Mrs Harrison-Morgan claimed she was due the money as payment for moving out of the luxury home she had shared with Dr Kahrmann in Wilton Crescent, Belgravia.

She claimed at an earlier hearing: ‘Rainer fully intended to make sure that myself and the boys were looked after from the proceeds of sale.’

But today, ruling on the case at the Court of Appeal, three senior judges said she was not entitled to the money and should give it to Dr Kahrmann’s rightful heirs.

‘Dr Kahrmann’s estate is entitled to assert his equitable right to that portion of the net proceeds of sale in Hilary’s hands,’ said appeal judge, Lord Justice Henderson.

Mrs Harrison-Morgan was also handed additional court costs bills totalling over £500,000 – but the money will have to be paid immediately, as she plans an appeal to the Supreme Court.

Alice Kahrmann’s lawyers claimed that Mrs Harrison-Morgan had been ‘unduly enriched’ by the payment, ‘walking away with a vast sum of money at the expense’ of his heirs.

Their father was already separated from his first wife Ms De Muller – with whom he had daughters Alice and Louise, 40, – when he met Mrs Harrison-Morgan in London in 1991.

The centre of the dispute involves a property in Wilton Crescent, Belgravia (pictured)

The centre of the dispute involves a property in Wilton Crescent, Belgravia (pictured)

They started a relationship and moved in together in a maisonette in Wilton Crescent, one of the capital’s most expensive streets, having twin sons Max and Fred, both now 18.

The couple enjoyed a luxury lifestyle, with dates at exclusive Knightsbridge dining club Mossiman’s, while Mr Kahrmann even gave her a Cartier ring within two weeks of their first meeting.

But facing financial pressures, Dr Kahrmann relocated to Germany in 2005, although he continued to maintain Mrs Harrison-Morgan and the boys, who visited him regularly.

However, he never moved back and finally died suddenly from a blood clot, aged 71, in July 2014.

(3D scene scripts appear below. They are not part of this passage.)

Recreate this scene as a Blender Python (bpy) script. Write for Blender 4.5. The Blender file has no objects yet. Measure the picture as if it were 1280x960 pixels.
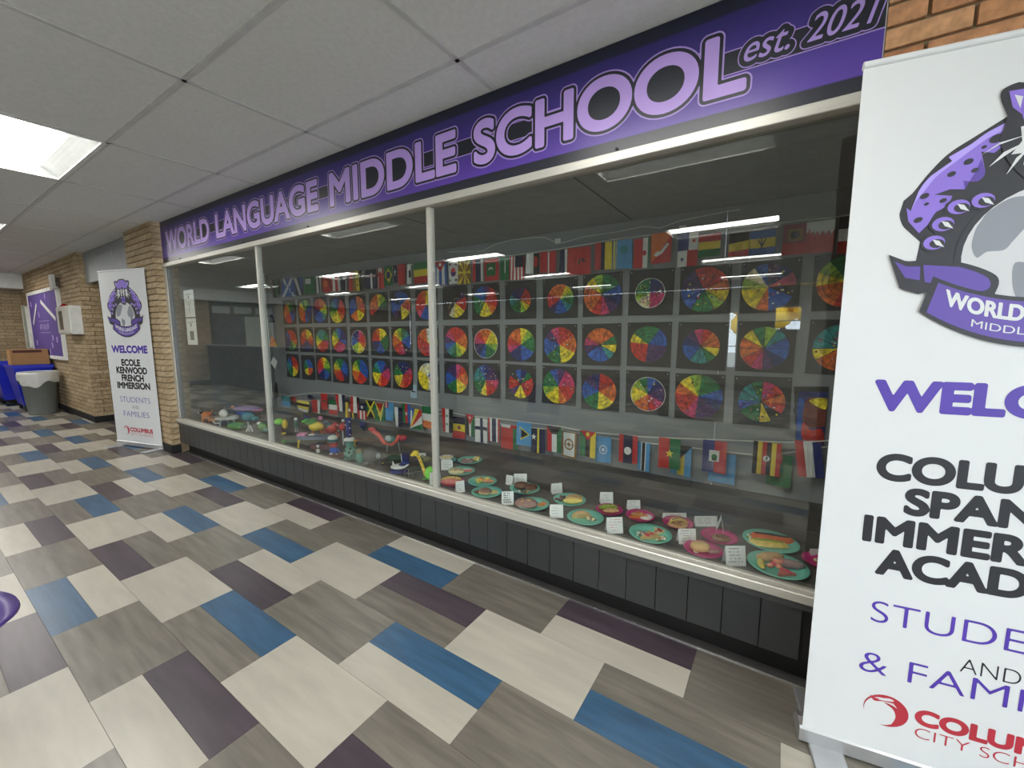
import bpy, bmesh, math, random
import numpy as np
from mathutils import Vector, Matrix
random.seed(7)
PI = math.pi
# ---------------------------------------------------------------- camera
YAW, PITCH, ROLL, FPX = 0.5809736, 0.1208367, -0.0010461, 517.642
EYE = Vector((0.0, -1.889, 1.4017))
FWD = Vector((-math.sin(YAW)*math.cos(PITCH), math.cos(YAW)*math.cos(PITCH), -math.sin(PITCH)))
_r0 = Vector((math.cos(YAW), math.sin(YAW), 0)); _u0 = _r0.cross(FWD)
RGT = _r0*math.cos(ROLL) + _u0*math.sin(ROLL)
UPV = -_r0*math.sin(ROLL) + _u0*math.cos(ROLL)
cam = bpy.data.cameras.new('camera'); camo = bpy.data.objects.new('camera', cam)
bpy.context.scene.collection.objects.link(camo)
cam.sensor_width = 36; cam.lens = FPX/1280*36; cam.clip_start = 0.05; cam.clip_end = 200
M = Matrix((RGT, UPV, -FWD)).transposed().to_4x4(); M.translation = EYE
camo.matrix_world = M
bpy.context.scene.camera = camo
# ---------------------------------------------------------------- world and exposure
W = bpy.data.worlds.new('world'); bpy.context.scene.world = W; W.use_nodes = True
W.node_tree.nodes['Background'].inputs[0].default_value = (0.80, 0.88, 1.0, 1)
W.node_tree.nodes['Background'].inputs[1].default_value = 9.0
vs = bpy.context.scene.view_settings
vs.view_transform = 'Standard'; vs.look = 'None'; vs.gamma = 1; vs.use_curve_mapping = False
vs.exposure = 0.35
LAMP = 19.0          # emission strength of the ceiling lamp lenses
# ---------------------------------------------------------------- helpers
COL = bpy.context.scene.collection
def ray(x, y): return FWD + RGT*((x-640)/FPX) - UPV*((y-480)/FPX)
def onz(x, y, z): d = ray(x, y); return EYE + d*((z-EYE.z)/d.z)
def ony(x, y, Y): d = ray(x, y); return EYE + d*((Y-EYE.y)/d.y)
def mpp(P): return (Vector(P)-EYE).dot(FWD)/FPX
R2 = Vector((math.cos(YAW), math.sin(YAW), 0)); F2 = Vector((-math.sin(YAW), math.cos(YAW), 0))
MATS = {}
def srgb(r, g, b):
    f = lambda c: (c/255/12.92) if c/255 <= 0.04045 else ((c/255+0.055)/1.055)**2.4
    return (f(r), f(g), f(b))
def mat(name, rgb=(200,200,200), rough=0.5, metal=0.0, spec=0.5, var=0.08, scale=12.0, bump=0.0, bscale=60.0, stretch=(1,1,1), rnd=0.0, coat=0.0, lin=None):
    if name in MATS: return MATS[name]
    m = bpy.data.materials.new(name); m.use_nodes = True; nt = m.node_tree; N = nt.nodes; L = nt.links
    b = N['Principled BSDF']; c = lin or srgb(*rgb)
    b.inputs['Roughness'].default_value = rough; b.inputs['Metallic'].default_value = metal
    b.inputs['Specular IOR Level'].default_value = spec; b.inputs['Coat Weight'].default_value = coat
    tc = N.new('ShaderNodeTexCoord'); mp = N.new('ShaderNodeMapping'); L.new(tc.outputs['Object'], mp.inputs[0])
    mp.inputs['Scale'].default_value = stretch
    nz = N.new('ShaderNodeTexNoise'); nz.noise_dimensions = '4D'; nz.inputs['Scale'].default_value = scale; nz.inputs['Detail'].default_value = 4
    L.new(mp.outputs[0], nz.inputs['Vector'])
    oi = N.new('ShaderNodeObjectInfo')
    mu = N.new('ShaderNodeMath'); mu.operation = 'MULTIPLY'; mu.inputs[1].default_value = 57.0
    L.new(oi.outputs['Random'], mu.inputs[0]); L.new(mu.outputs[0], nz.inputs['W'])
    mr = N.new('ShaderNodeMapRange'); mr.inputs['From Min'].default_value = 0.3; mr.inputs['From Max'].default_value = 0.7
    mr.inputs['To Min'].default_value = 1-var; mr.inputs['To Max'].default_value = 1+var
    L.new(nz.outputs['Fac'], mr.inputs['Value'])
    vm = N.new('ShaderNodeVectorMath'); vm.operation = 'SCALE'; vm.inputs[0].default_value = c
    fac = mr.outputs[0]
    if rnd:
        m2 = N.new('ShaderNodeMapRange'); m2.inputs['To Min'].default_value = 1-rnd; m2.inputs['To Max'].default_value = 1+rnd
        L.new(oi.outputs['Random'], m2.inputs['Value'])
        m3 = N.new('ShaderNodeMath'); m3.operation = 'MULTIPLY'; L.new(mr.outputs[0], m3.inputs[0]); L.new(m2.outputs[0], m3.inputs[1]); fac = m3.outputs[0]
    L.new(fac, vm.inputs['Scale']); L.new(vm.outputs[0], b.inputs['Base Color'])
    if bump:
        n2 = N.new('ShaderNodeTexNoise'); n2.inputs['Scale'].default_value = bscale; n2.inputs['Detail'].default_value = 3
        L.new(mp.outputs[0], n2.inputs['Vector'])
        bp = N.new('ShaderNodeBump'); bp.inputs['Strength'].default_value = bump; bp.inputs['Distance'].default_value = 0.002
        L.new(n2.outputs['Fac'], bp.inputs['Height']); L.new(bp.outputs[0], b.inputs['Normal'])
    MATS[name] = m; return m
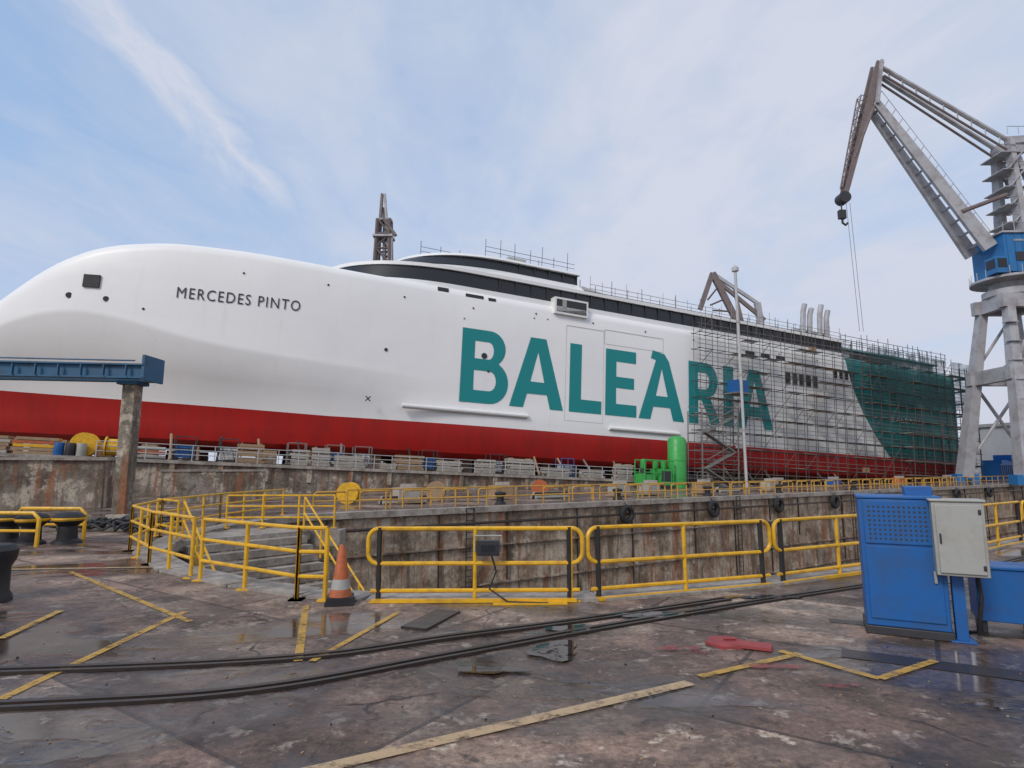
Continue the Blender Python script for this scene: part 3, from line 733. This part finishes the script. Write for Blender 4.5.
# ---------------------------------------------------------------- rails, lines, plates on apron
def smoothpath(pts,n=8):
    out=[]; P=[Vector((*p,0)) for p in pts]
    for i in range(len(P)-1):
        p0,p1,p2,p3=P[max(i-1,0)],P[i],P[i+1],P[min(i+2,len(P)-1)]
        for j in range(n):
            t=j/n; out.append(.5*((2*p1)+(p2-p0)*t+(2*p0-5*p1+4*p2-p3)*t*t+(3*p1-p0-3*p2+p3)*t**3))
    return out+[P[-1]]
def strip(g,pts,w,z,k):
    vs=[]
    for i,p in enumerate(pts):
        d=(pts[min(i+1,len(pts)-1)]-pts[max(i-1,0)]).normalized(); o=Vector((-d.y,d.x,0))*w/2
        vs+= [(p.x-o.x,p.y-o.y,z),(p.x+o.x,p.y+o.y,z)]
    g.add(vs,[(2*i,2*i+2,2*i+3,2*i+1) for i in range(len(pts)-1)],k)
def off(pts,o):
    r=[]
    for i,p in enumerate(pts):
        d=(pts[min(i+1,len(pts)-1)]-pts[max(i-1,0)]).normalized(); r.append(p+Vector((-d.y,d.x,0))*o)
    return r
r1=smoothpath([(-16,5.2),(-8,5.0),(-4.34,5.42),(-2.38,5.79),(-.67,6.81),(1.11,7.92),(3.56,9.34),(5.9,10.6),(9.5,12.6),(16,17),(60,47.4)])
r2=smoothpath([(-16,6.3),(-9,6.1),(-5.07,6.3),(-2.3,6.72),(-.75,7.5),(1.0,8.35),(3.3,9.62)])
for nm,pp in(('crane_rail',r1),('crane_rail',r2)):
    g=MB(); strip(g,pp,.26,.004,'rail')
    for o,ww in((-.08,.05),(.045,.065)):
        q_=off(pp,o); 
        for a,b_ in zip(q_,q_[1:]): g.beam(a+Vector((0,0,.012)),b_+Vector((0,0,.012)),ww,.028,'rail')
    g.build(nm,smooth=False)
g=MB(); strip(g,smoothpath([(3.6,6.9),(6,5.6),(12,2.6)]),.34,.005,'rail'); strip(g,smoothpath([(4.2,8.3),(7.5,6.9),(14,4)]),.22,.005,'rail'); g.build('drain_cover',smooth=False)
def GP(px,py): # read metric positions of apron markings
    x=(px-512)/600; yc=(384-py)/600; a=.9903-.1386*yc; z=.1386+.9903*yc; s_=2/(-z); return (x*s_,a*s_)
marks=[((0,700),(185,612),.10,'line'),((70,572),(190,622),.09,'line'),((306,606),(298,662),.09,'line'),((312,662),(400,612),.08,'line'),((0,570),(190,567),.12,'pale'),
       ((300,775),(690,684),.13,'pale'),((780,652),(880,680),.10,'line'),((880,680),(935,662),.09,'line'),((700,678),(800,655),.09,'line'),((0,640),(60,612),.1,'line')]
g=MB()
for i,(a,b_,w_,k) in enumerate(marks): strip(g,[Vector((*GP(*a),0)),Vector((*GP(*b_),0))],w_,.008+.0012*i,k)
g.build('painted_lines',smooth=False)
def blob(g,cx,cy,rx,ry,z,k,seed,n=26):
    random.seed(seed); ph=[random.uniform(0,6.28) for _ in range(5)]
    vs=[(cx,cy,z)]
    for i in range(n):
        t=2*math.pi*i/n; r=1+.22*math.sin(2*t+ph[0])+.16*math.sin(3*t+ph[1])+.12*math.sin(5*t+ph[2])
        vs.append((cx+rx*r*math.cos(t),cy+ry*r*math.sin(t),z))
    g.add(vs,[(0,1+i,1+(i+1)%n) for i in range(n)],k)
g=MB()
for i,(px,py,rx,ry) in enumerate(((555,652,.30,.3),(572,630,.25,.2),(650,616,.5,.15),(760,598,.5,.15),(490,672,.3,.12))):
    x,y=GP(px,py); blob(g,x,y,rx,ry,.0225,'puddle',i)
g.build('puddle',smooth=False)
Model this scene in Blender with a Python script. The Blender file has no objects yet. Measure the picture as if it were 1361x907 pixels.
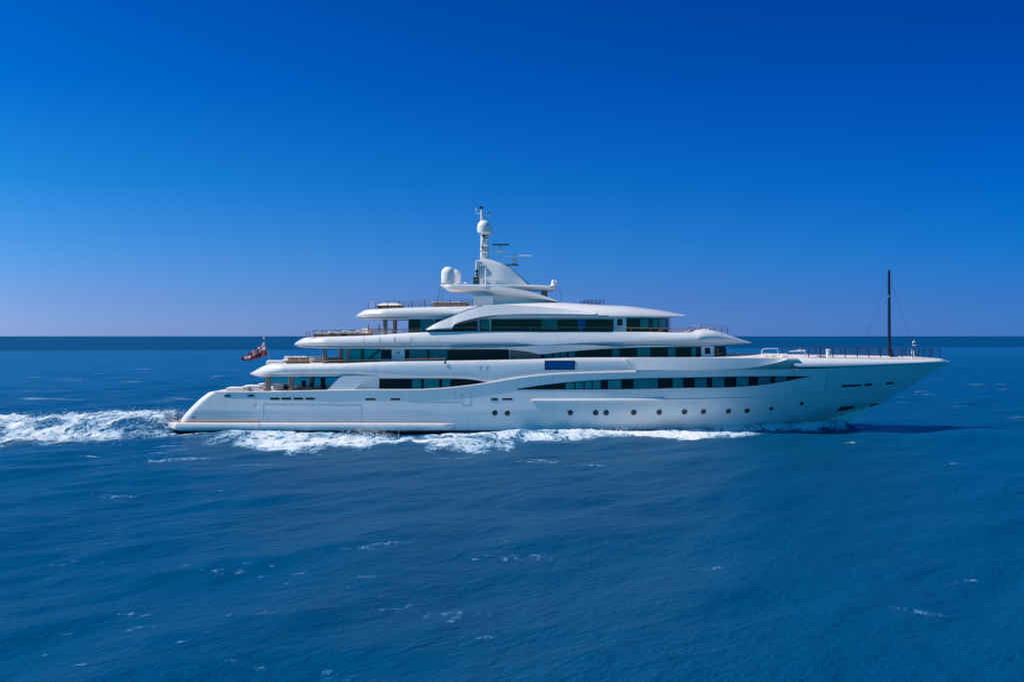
import bpy, bmesh, math, random
import numpy as np
from mathutils import Vector
random.seed(7)
rng = np.random.default_rng(11)
scn = bpy.context.scene
C = scn.collection

# ------------------------------------------------------------------ camera, sky, sun, exposure
CAM_H = 9.5          # height of the camera above the sea
FPX = 1500.0         # focal length in photo pixels (photo is 1361 wide)
CX, HY = 680.5, 447.0
YC = 116.5           # distance to the yacht's centre line
cam_d = bpy.data.cameras.new('camera')
cam = bpy.data.objects.new('camera', cam_d); C.objects.link(cam)
cam.location = (0, 0, CAM_H); cam.rotation_euler = (math.radians(90), 0, 0)
cam_d.sensor_width = 36; cam_d.lens = 36 * FPX / 1361
cam_d.shift_y = -6.5 / 1361
cam_d.clip_start = 0.5; cam_d.clip_end = 120000
scn.camera = cam

SUN_EL = math.radians(47); SUN_AZ = math.radians(-95.5)   # azimuth from +Y towards +X: off to the left, a little behind the camera
sun_dir = Vector((math.sin(SUN_AZ) * math.cos(SUN_EL), math.cos(SUN_AZ) * math.cos(SUN_EL), math.sin(SUN_EL)))
sl = bpy.data.lights.new('sun', 'SUN'); sl.energy = 5.0; sl.angle = math.radians(0.5); sl.color = (1, .89, .79)
so = bpy.data.objects.new('sun', sl); C.objects.link(so)
so.rotation_euler = sun_dir.to_track_quat('Z', 'Y').to_euler(); so.location = (-60, 60, 80)

world = bpy.data.worlds.new('World'); scn.world = world; world.use_nodes = True
nt = world.node_tree; nt.nodes.clear()
out = nt.nodes.new('ShaderNodeOutputWorld'); bg = nt.nodes.new('ShaderNodeBackground')
sky = nt.nodes.new('ShaderNodeTexSky'); sky.sky_type = 'NISHITA'; sky.sun_disc = False
sky.sun_elevation = SUN_EL; sky.sun_rotation = SUN_AZ
sky.air_density = 1.0; sky.dust_density = 0.3; sky.ozone_density = 4.0; sky.altitude = 0
tc = nt.nodes.new('ShaderNodeTexCoord'); sx = nt.nodes.new('ShaderNodeSeparateXYZ')
nt.links.new(tc.outputs['Generated'], sx.inputs[0])
mul = nt.nodes.new('ShaderNodeMixRGB'); mul.blend_type = 'MULTIPLY'; mul.inputs[0].default_value = 1
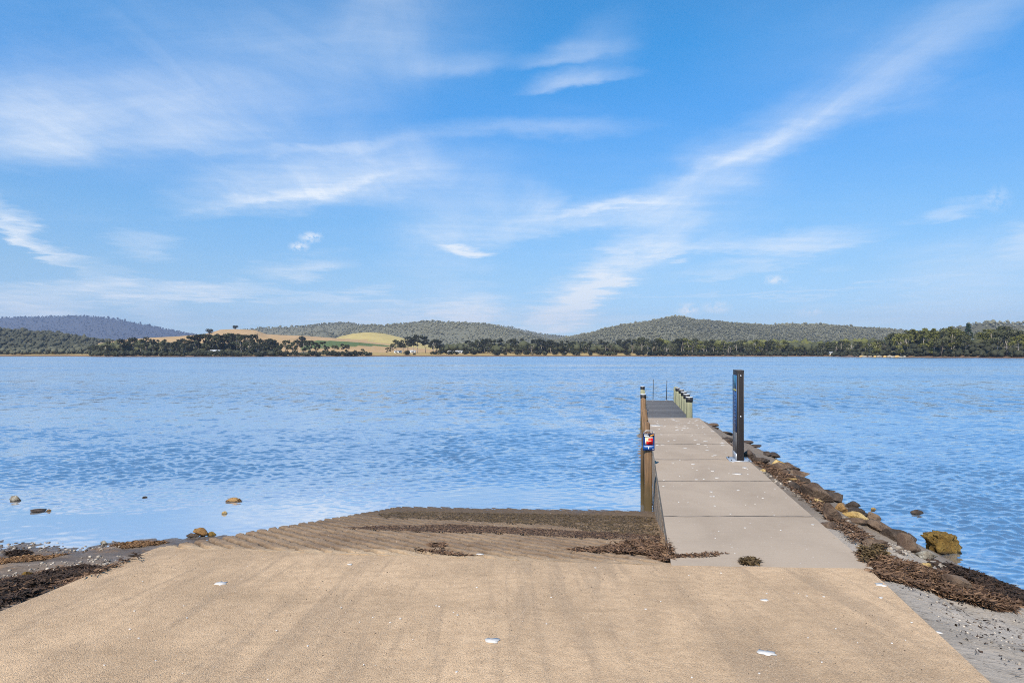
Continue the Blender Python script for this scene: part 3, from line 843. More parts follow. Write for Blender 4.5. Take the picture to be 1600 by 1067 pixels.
STRETCH = [  # px range, spacing, tree-top skyline, depth behind the shore, leaf, words, group
    (128, 330, 7.5, [(128, 545), (150, 538), (170, 531), (200, 528), (230, 527), (262, 530), (285, 527), (300, 524), (330, 521)], (14, 70),
     'the left headland wood', 'gum trees on the left headland'),
    (333, 432, 6.5, [(330, 521), (355, 520), (380, 522), (400, 521), (420, 528), (432, 531)], (14, 80),
     'the wood below the knoll', 'gum trees below the tan knoll'),
    (436, 572, 9, [(432, 531), (455, 527), (470, 529), (490, 533), (520, 532), (545, 536), (560, 542), (572, 546)], (12, 60),
     'the bank below the crop strip', 'low trees in front of the green crop strip'),
    (606, 680, 9, [(604, 533), (615, 529), (640, 524), (655, 522), (680, 529)], (60, 240),
     'the paddock', 'paddock trees beside the grassy mound'),
    (682, 1000, 6.2, [(680, 531), (700, 531), (740, 531), (765, 529), (790, 528), (850, 529.5), (900, 531), (960, 530), (1000, 528)], (60, 160),
     'the straw field treeline', 'gum trees behind the straw field'),
    (1003, 1345, 6.2, [(1000, 528), (1010, 527), (1040, 530), (1072, 527), (1110, 531), (1150, 532), (1180, 531), (1230, 532), (1270, 535), (1295, 534), (1318, 531), (1345, 533)], (10, 70),
     'the ridge-foot shore wood', 'gum trees below the long ridge'),
    (1352, 1700, 6.5, [(1345, 533), (1365, 530), (1380, 525), (1400, 519), (1424, 513), (1440, 516), (1457, 511), (1466, 510), (1485, 511), (1500, 514), (1530, 520), (1548, 512), (1565, 511), (1585, 512), (1600, 515), (1700, 512)], (8, 90),
     'the right headland wood', 'gum trees on the right headland'),
]
rr = random.Random(5)
def tree_words(v, leaf, bk, h, x, x0, x1, back, place):
    col = 'dark' if leaf is M_DARKLEAF else ('olive' if leaf is M_GUMY else 'grey-green')
    look = 'sparse bare-limbed' if v in BARES else col
    size = 'tall' if h > 19 else ('short' if h < 13 else 'mid-height')
    q_ = (x - x0) / (x1 - x0)
    where = ('left end', 'left half', 'centre', 'right half', 'right end')[min(4, int(q_ * 5))]
    return f"{size} {'rear' if back else 'front'} {look} gum with {'pale' if bk is M_BARK else 'dark'} trunk, {where} of {place}"
CLEAR = [(1514, 1541, 92), (690, 730, 200), (322, 350, 35)]      # openings in front of houses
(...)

At the time, the astute businessman was in the middle of a series of property deals – totalling over £16m – with a partner, including the sale of his former home and an adjoining property in Belgrave Mews.

However, the deals did not go through until after his death, whereupon his £4.4m share of the profit was split between Mrs Harrison-Morgan and his daughters.

Unhappy with the way the transaction had taken place, the sisters handed their £1.1m shares of the money back to his estate to be divided between his beneficiaries, the four children.

Christiane De Muller with her financier husband, Rainer Kahrmann, in 1982. Mr Kahrmann died from a blood clot in July 2014

Christiane De Muller with her financier husband, Rainer Kahrmann, in 1982. Mr Kahrmann died from a blood clot in July 2014

But Mrs Harrison-Morgan refused to give back the money, sparking a long and expensive court battle.

In a trial last year, Alice Kahrmann and her mum, Mme De Muller, challenged Mrs Harrison-Morgan’s refusal to return the money, but saw their case dismissed by Judge Richard Hacon.

Giving evidence, Mrs Harrison-Morgan had insisted that she he had a ‘loving relationship’ with Dr Kahrmann and he intended she would get cash from the sale.

‘There’s absolutely no doubt in my mind that that is what he intended,’ she claimed.

She said part of the property deal involved her own home of 23 years and it would not have gone through without her agreeing to leave.

Mme De Muller has since died, aged 70 in January, but her daughter fought on alone as administrator of his estate, hauling her dad’s ex to the Court of Appeal last month in an attempt to get the £2.2m back.

Overturning the earlier decision today, Lord Justice Henderson said the properties at the heart of the case had been intended to be held equally by Dr Kahrmann and his business partner.

‘The £2.2m paid to Hilary clearly represents part of the 50% share of the net proceeds which would have been payable to Dr Kahrmann’s estate,’ he said.

Instead, an agreement had been signed in which £2.2m from the property sale went directly to Mrs Harrison-Morgan and not into Dr Kahrmann’s estate.

‘In my view, it is clear from these findings that the facts known to Hilary before she signed the sale agreement would have given a reasonable person in her position serious cause to question the propriety of the proposed payment to her of approximately £2.2 million,’ he said.

‘She was thereby put on inquiry, but failed to make such inquiries as would have been reasonable in the circumstances to satisfy herself that Dr Kahrmann’s estate had no proprietary right to the £2.2 million.’

He said Mrs Harrison-Morgan is ‘in principle liable to account to Dr Kahrmann’s estate for the sums paid to her’ and fellow judges, Lord Justice Floyd and Lady Justice King agreed.

All orders in the case were stayed pending Mrs Harrison-Morgan’s application to appeal to the Supreme Court.